Egypt's highest court reversed on Sunday a 15-year jail sentence handed down by a lower court to a policeman for killing an activist in the street, judicial sources said, overturning a rare sentence against members of security forces.
First Lieutenant Yaseen Hatem was charged last March with action that "led to the death" of Shaimaa Sabbagh, a lesser charge than murder but still a rare action against a member of the security forces. He will now face a retrial.
Sabbagh was shot in January 2015 at a march marking the fourth anniversary of the uprising that ousted veteran ruler Hosni Mubarak in 2011. The public prosecutor said in March she had been killed by an officer who fired birdshot to try to disperse the protest.
President Abdel Fattah al-Sisi, accused by critics of muzzling opponents, had responded to the fury over Sabbagh's killing by referring to her as "my daughter" and "the daughter of Egypt" and promised to bring her killers to justice.
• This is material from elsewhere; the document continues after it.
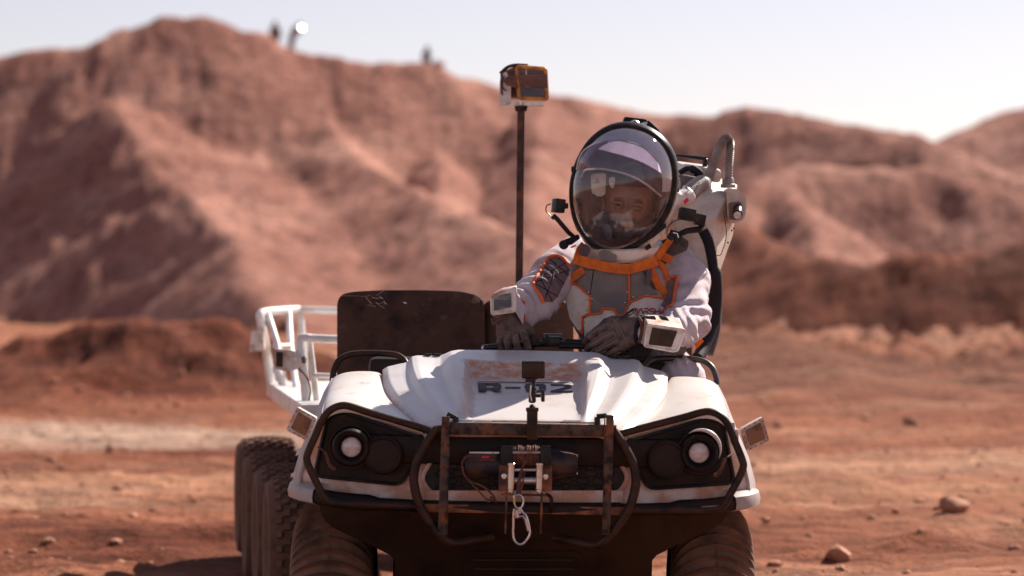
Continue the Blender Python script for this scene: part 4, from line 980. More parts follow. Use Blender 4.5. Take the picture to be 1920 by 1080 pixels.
def body_f(X, Y, Z):
    n1 = vn3(X * 22, Y * 22, Z * 22, 3); n2 = vn3(X * 9 + 5, Y * 9, Z * 9, 8)
    D = blend(body_pr, .035, X, Y, Z)
    # folds: crease waves across the sleeves, strongest near elbows and wrists
    ea, eb = B_(1004, 562, 8.99), B_(1286, 606, 9.04)
    for e, ax in ((ea, (B_(966, 586, 8.9) - B_(1046, 512, 9.14)).normalized()), (eb, Vector((.25, -.35, -.9)).normalized())):
        d = np.sqrt((X - e.x) ** 2 + (Y - e.y) ** 2 + (Z - e.z) ** 2)
        s = (X - e.x) * ax.x + (Y - e.y) * ax.y + (Z - e.z) * ax.z
        D = D + .011 * np.exp(-(d / .15) ** 2) * np.sin(s * 120 + n2 * 12) * (n1 + .3)
    e = B_(1262, 625, 8.92); d = np.sqrt((X - e.x) ** 2 + (Y - e.y) ** 2 + (Z - e.z) ** 2)
    D = D + .009 * np.exp(-(d / .10) ** 2) * np.sin((X - e.x) * 170 + (Z - e.z) * 60 + n2 * 6)
    return D + .012 * (n2 - .5) + .006 * (n1 - .5)
bv_, bf_ = surfnet(body_f, (-.10, 8.72, .62), (.80, 9.48, 1.62), .0062)
bodym = MB().add([Vector(v) for v in bv_.tolist()], bf_.tolist(), 0)
body_bvh = BVHTree.FromPolygons([Vector(v) for v in bv_.tolist()], bf_.tolist())
# the head (same mesh as the body), scaled up a little as the bubble magnifies it
HC_ = P(1181, 382, 9.085); hrot = Euler((math.radians(6), math.radians(5), math.radians(-6))).to_matrix()
def HL(x, y, z): return HC_ + hrot @ (Vector((x, y, z)) * 1.22)          # local head frame: face towards -y
head_pr = [(HL(0, .035, .035), HL(0, -.005, .03), .088 * 1.22, .078 * 1.22), (HL(0, -.02, -.03), HL(0, -.03, -.075), .062 * 1.22, .040 * 1.22),
           (HL(-.029, -.03, -.045), HL(.029, -.03, -.045), .034 * 1.22, .034 * 1.22), (HL(-.032, -.058, .018), HL(.032, -.058, .018), .020 * 1.22, .020 * 1.22),
           (HL(0, .03, -.06), P(1168, 470, 9.17), .055 * 1.22, .075)]
nose = [(HL(0, -.078, .012), HL(0, -.098, -.026), .009 * 1.22, .013 * 1.22), (HL(-.013, -.083, -.030), HL(.013, -.083, -.030), .009 * 1.22, .009 * 1.22)]
lips = [(HL(-.016, -.074, -.0535), HL(.016, -.074, -.0535), .0058 * 1.22, .0058 * 1.22), (HL(-.013, -.072, -.063), HL(.013, -.072, -.063), .0064 * 1.22, .0064 * 1.22)]
def head_f(X, Y, Z):
    D = blend(head_pr, .03, X, Y, Z)
    for s in (-1, 1):
        D = smin(D, cap(X, Y, Z, HL(.032 * s, -.062, -.018), HL(.046 * s, -.040, -.014), .017, .017), .03)
        sk = cap(X, Y, Z, HL(.030 * s, -.086, .000), HL(.036 * s, -.080, .000), .014, .014)
        D = -smin(-D, sk, .015)
        D = smin(D, cap(X, Y, Z, HL(.078 * s, .01, .0), HL(.080 * s, .012, -.03), .012, .008), .008)
    D = smin(D, blend(nose, .01, X, Y, Z), .014)
    return smin(D, blend(lips, .003, X, Y, Z), .006)
hv_, hf_ = surfnet(head_f, tuple(HC_ - Vector((.15, .17, .13))), tuple(HC_ + Vector((.15, .17, .15))), .0036)
hl_ = [Vector(v) for v in hv_.tolist()]; hi = hrot.transposed()
def headmask(c):
    l = hi @ (c - HC_) / 1.22; w = lambda d: max(0., min(1., .5 - d))
    lip = w(((l.x / .0175) ** 2 + ((l.z + .0575) / .0085) ** 2 - 1) * 2.2) if l.y < -.068 else 0.
    d1 = (l.z + .044 + .018 * sst(abs(l.x), .030, .058)*-1 ) / .005; side = (l.y - .03) / .006
    beard = w(d1) * w(side); mous = w((abs(l.x) - .032) / .005) * w((l.z + .041) / .003)
    beard = max(beard if (abs(l.x) > .020 or l.z < -.066) else beard * mous, mous)
    beard *= 1 - w(((l.x / .021) ** 2 + ((l.z + .0575) / .0105) ** 2 - 1) * 2)
    bz_ = l.z - (.0205 - (abs(l.x) - .028) ** 2 * 10); brow = w((abs(bz_) - .0035) / .0022) * w((abs(abs(l.x) - .031) - .017) / .003) if l.y < -.05 else 0.
    return lip, max(beard, brow * .9)
def headmat(c):
    return 1
def headmat_old(c):
    l = hi @ (c - HC_) / 1.22
    if (l.x / .0215) ** 2 + ((l.z + .0585) / .0115) ** 2 < 1 and l.y < -.070: return 2
    if l.z < -.028 and l.y < .03 and not (abs(l.x) < .012 and l.z > -.036) and (abs(l.x) > .034 or l.z < -.040): return 3
    if .012 < abs(l.x) < .048 and l.y < -.06 and abs(l.z - .0235 + (abs(l.x) - .03) ** 2 * 9) < .0034: return 3
    return 1
o_ = len(bodym.v); bodym.v += hl_
for f in hf_.tolist():
    bodym.f.append(tuple(i + o_ for i in f)); bodym.m.append(headmat((hl_[f[0]] + hl_[f[2]]) / 2))
body_o = bodym.build('body', [M_suit, M_face], PE, angle=0, fix=False)
a1 = body_o.data.attributes.new('lip', 'FLOAT', 'POINT'); a2 = body_o.data.attributes.new('hair', 'FLOAT', 'POINT')
for i, c in enumerate(hl_):
    q = headmask(c); a1.data[o_ + i].value = q[0]; a2.data[o_ + i].value = q[1]
eyes = MB()
for s in (-1, 1):
    c = HL(.031 * s, -.0735, .000); eyes.lathe(c + Vector((0, .011, 0)), (0, -1, 0), [(0, -.013), (.010, -.008), (.0128, 0), (.010, .008), (.0062, .0114)], 20, 0).lathe(c + Vector((0, .011, 0)), (0, -1, 0), [(.0062, .0114), (0, .0135)], 20, 1)
eyes.build('eyes', [M_eye, M_pupil], PE, angle=60)
for s in (-1, 1):
    MB().tube(smoothpath([HL((.0145) * s, -.081, .001), HL(.023 * s, -.0885, .0060), HL(.036 * s, -.085, .0060), HL(.047 * s, -.070, .001)], 4), .0058, 8).build('eyelid', M_skin, PE); MB().tube(smoothpath([HL((.0145) * s, -.081, -.001), HL(.023 * s, -.0855, -.0066), HL(.036 * s, -.082, -.0066), HL(.047 * s, -.069, .0)], 4), .0040, 8).build('eyelid', M_skin, PE)
# comms cap
capb = MB()
def cap_pt(a, e, r=.0):
    # ellipsoid shell over the skull
    x = math.cos(e) * math.sin(a); y = -math.cos(e) * math.cos(a); z = math.sin(e)
    return HL(x * (.088 + r), .018 + y * (.108 + r), .032 + z * (.090 + r))
rws = []
for j in range(15):
    row = []
    for i in range(41):
        a = -math.pi + 2 * math.pi * i / 40; lo = .30 if abs(a) < 1.0 else (.30 - 1.5 * sst(abs(a), 1.0, 1.5))
        row.append(cap_pt(a, lo + (1.55 - lo) * j / 14))
    rws.append(row)
capb.grid(rws, Vector((0, 0, .004)))
cap_o = capb.build('comms_cap', M_cap, PE, angle=60)
def capface(name, x0, y0, w, h, Y):
    m = MB().panel(rounded([(x0, y0), (x0 + w, y0 - 2), (x0 + w - 2, y0 + h * .92), (x0 + w * .55, y0 + h), (x0 + 3, y0 + h * .88)], 7), lambda a, b: Y + ((a - x0 - w / 2) / w) ** 2 * .03, .012, P, 6)
    q = m.build(name, M_capw, cap_o, angle=60)
    return q
e1 = capface('ear_cup', 1107, 326, 30, 43, 8.99); e2 = capface('forehead_pad', 1141, 333, 13, 20, 8.97)
MB().tube([P(1116, 344, 8.985), P(1120, 334, 8.985), P(1124, 344, 8.985)], .0012, 5).tube([P(1120, 336, 8.985), P(1120, 344, 8.985)], .0009, 5).build('emblem', M_dark, e1)
MB().tube([P(1145, 343, 8.965), P(1148, 337, 8.965), P(1151, 343, 8.965)], .0010, 5).build('emblem', M_dark, e2)
MB().tube(smoothpath([P(1113, 366, 8.98), P(1118, 384, 8.93), P(1128, 396, 8.9), P(1137, 400, 8.89)], 5), [.006] * 12 + [.009] * 4, 8).build('microphone_boom', M_cap, cap_o)

# chest armour, wrapped on the torso
cy = on(body_bvh, .018, P, 9.08)
def chest(px, py):
    q = (px - 1155) / 105.; return 9.045 + .065 * q * q + (py - 540) * .00022 - .02
cvr = MB().panel(rounded([(1092, 505), (1203, 505), (1240, 548), (1246, 580), (1236, 640), (1215, 668), (1108, 668), (1092, 640), (1068, 598), (1060, 560), (1064, 530)], 8), lambda a, b: chest(a, b) + .014, .10, P, 12)
cvr.build('chest_shell', M_greyfab, PE)
W1 = MB().panel(rounded([(1072, 533), (1080, 533), (1106, 556), (1106, 586), (1092, 593), (1092, 625), (1084, 620), (1068, 597), (1061, 563), (1063, 541)], 4), chest, .014, P, 10)
W2 = MB().panel(rounded([(1094, 598), (1108, 590), (1128, 588), (1132, 580), (1152, 582), (1156, 592), (1175, 594), (1185, 650), (1150, 668), (1098, 660)], 3), chest, .014, P, 10)
W3 = MB().panel(rounded([(1182, 569), (1212, 556), (1245, 561), (1242, 578), (1236, 640), (1180, 640), (1172, 598), (1176, 582)], 4), chest, .014, P, 10)
for w in (W1, W2, W3): w.build('white_plate', M_wpanel, PE)
g1 = MB().panel([(1114, 507), (1178, 507), (1178, 563), (1168, 592), (1155, 589), (1152, 578), (1129, 577), (1126, 586), (1109, 587), (1107, 552)], lambda a, b: chest(a, b) - .002, .014, P, 10)
g2 = MB().panel([(1092, 505), (1112, 507), (1106, 550), (1074, 531)], lambda a, b: chest(a, b) - .001, .014, P, 10)
g3 = MB().panel([(1182, 507), (1204, 507), (1217, 535), (1236, 553), (1210, 553), (1182, 566)], lambda a, b: chest(a, b) - .001, .014, P, 10)
for w in (g1, g2, g3): w.build('grey_plate', M_gpanel, PE)
def ctrim(pts, r=.0032, off=.006):
    path = []
    for a, b in zip(pts[:-1], pts[1:]):
        for k in range(4): path.append((a[0] + (b[0] - a[0]) * k / 4, a[1] + (b[1] - a[1]) * k / 4))
    path.append(pts[-1]); return [P(x, y, chest(x, y) - off) for x, y in path]
for pts in ([(1071, 533), (1080, 533), (1107, 556), (1107, 587), (1092, 594), (1092, 626), (1084, 620)], [(1092, 594), (1108, 589), (1127, 587), (1130, 578), (1153, 580), (1156, 590), (1170, 593)], [(1179, 509), (1180, 566), (1172, 585), (1169, 595)], [(1180, 567), (1210, 554), (1246, 559)]):
    MB().tube(ctrim(pts), .0042, 6).build('orange_piping', M_trim, PE)
rv = MB()
for x, y in ((1103, 548), (1102, 562), (1101, 582), (1086, 588), (1110, 560), (1096, 603), (1089, 619), (1172, 568), (1187, 557), (1186, 571), (1176, 548)):
    q = P(x, y, chest(x, y) - .004); rv.lathe(q, (0, -1, 0), [(.0032, 0), (.0028, .002), (.0012, .003), (0, .0032)], 10)
rvo = rv.build('rivets', M_chrome, PE); rvo['kind'] = 'stuff'
# MARSH... in thin red strokes, running on under the sleeve
tx = MB(); bx, by, sw, shh, gap = 1187.0, 588.5, 8.6, 10.0, 1.7
glyph = {'M': [[(0, 0), (.12, .9), (.35, 1), (.5, .6), (.5, .1)], [(.5, .6), (.65, 1), (.88, .9), (1, 0)]], 'A': [[(0, 0), (.42, 1), (.58, 1), (1, 0)]], 'R': [[(0, 0), (0, .45), (.75, .45), (.95, .6), (.95, .85), (.75, 1), (0, 1)], [(.5, .45), (1, 0)]],
         'S': [[(1, 1), (.2, 1), (.05, .8), (.2, .55), (.8, .5), (.95, .25), (.8, 0), (0, 0)]], 'H': [[(0, 0), (0, 1)], [(1, 0), (1, 1)], [(0, .5), (1, .5)]]}
for i, ch in enumerate('MARSHA'):
    for st in glyph[ch]:
        tx.tube([P(bx + i * (sw + gap) + a * sw, by - b * shh + (i - 2.5) * .25, chest(bx + i * (sw + gap) + a * sw, by - b * shh) - .003) for a, b in st], .0021, 5)
txo = tx.build('suit_lettering', M_text, PE)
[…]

Many hoped Mubarak's fall would lead to greater freedom, but the government has cracked down hard on Islamists and secular activists since the military ousted Egypt's first freely-elected president, Mohamed Mursi of the Muslim Brotherhood, in 2013 following mass protests against his rule.
Critics say the police, whose power waned as Mubarak fell, have made a comeback and now act with impunity, a charge the Interior Ministry denies. Nearly all the 100 policemen tried for killing protesters in the 2011 revolt were acquitted.